Space — internal, external, fairy tale and architected — is on the table at Vox Populi this month. Looking at the work here, I kept feeling like Marty McFly in Back the the Future when Doc would explain the space/time continuum. Sure, Doc, whatever. Let’s just get this jalopy moving. It’s apt that space is an issue though since Vox the gallery is once again moving its tent, displaced by the powers that be who would expand the Convention Center over to Broad St. Now that’s an uncomfortable place to be in!

Nadia Hironaka
‘s spacey piece, Crack, will have you look through her eyes at Philadelphia and the possibility of murder in the neighborhood — yikes! I watched her video piece, riveted, eating up each on-the-edge-of-abstract scene as it dissolved into the next with no apparent logical connective tissue. Each beautiful dissolve or tracking shot left me hungry for the next. I almost didn’t care about content my eyes were so satisfied. I had never thought the Jeremy Blake thought about Hironaka’s work before I saw this piece, but as I watched one abstracted image after another I wanted the artist to simply let fly and abandon all caution. Go abstract and make beauty. Let the imagery sing and dance and don’t worry about narrative. It’s just a thought.

Corey Antis
Jen (l) and Dustin, two Tyler senior painting students peruse the model-esque styrofoam shelters created by Corey Antis, Vox member and Tyler grad.

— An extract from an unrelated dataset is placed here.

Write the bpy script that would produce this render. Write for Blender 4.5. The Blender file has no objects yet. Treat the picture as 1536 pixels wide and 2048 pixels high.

In his small paintings and sculptures Corey Antis is working a theme having to do with shelter and the lack of comfort therein. There is something loveable about the styrofoam packing material shelters. I thought about James Casebere’s photos of forlorn cave-like spaces when I looked at the works. Antis’s paintings are harder to decipher. Their failure to leap into some fantasy zone holds them back from transporting you with the artist into an imagined space.

Xiang Yang
Xiang Yang’s Buddha says.

Xiang Yang continues to intrigue with his East-West embroidery thread hybrids. Buddha is the ostensible subject in this installation. But it’s Buddha seemingly whooshing forth from the wall, a cartoon-trail of colors following him. It’s not your grandfather’s Buddha. The crafting of the piece is, as usual, virtuosic. And that craftsmanship calls into question the entire enterprise of crafting embroidered objects in the Orient. Whatever else this installation is about I find that the artist is going confidently forth in ways that break him thankfully out of the plastic deli box to which he was wed for a couple of years. Xiang’s work is in part about the artist feeling out of time, out of place and out of his culture. That he is able to create a hybrid East-West space that also merges old and new (traditional imagery and cartoon “speed” lines) bodes well for the continued milking of his subject. I look forward to watching where he takes it.

Diana Al-Hadid
Brooklyn artist Diana al-Hadid, in Vox’s fourth room, creates an anthropomorphized sculptural city and its little brother or sister. The two-part sculpture which is full of references to the ancients — Roman aqueducts, walled medieval cities, Louis XIV decorative gold leaves, Michaelangelo’s Sistene Chapel image of God touching Adam — has the presence of a diva or dancer in the spotlight. It’s hot! I kept thinking of a whirling dervish with skirts flying in its self-created wind. The piece is exciting, dramatic, and great to look at, whatever it’s about.

I didn’t get to watch the video in the video lounge and perhaps someone else can chirp up about that. The show’s up to Sept 30 so get on over there. Vox always delivers the goods and this show is no exception.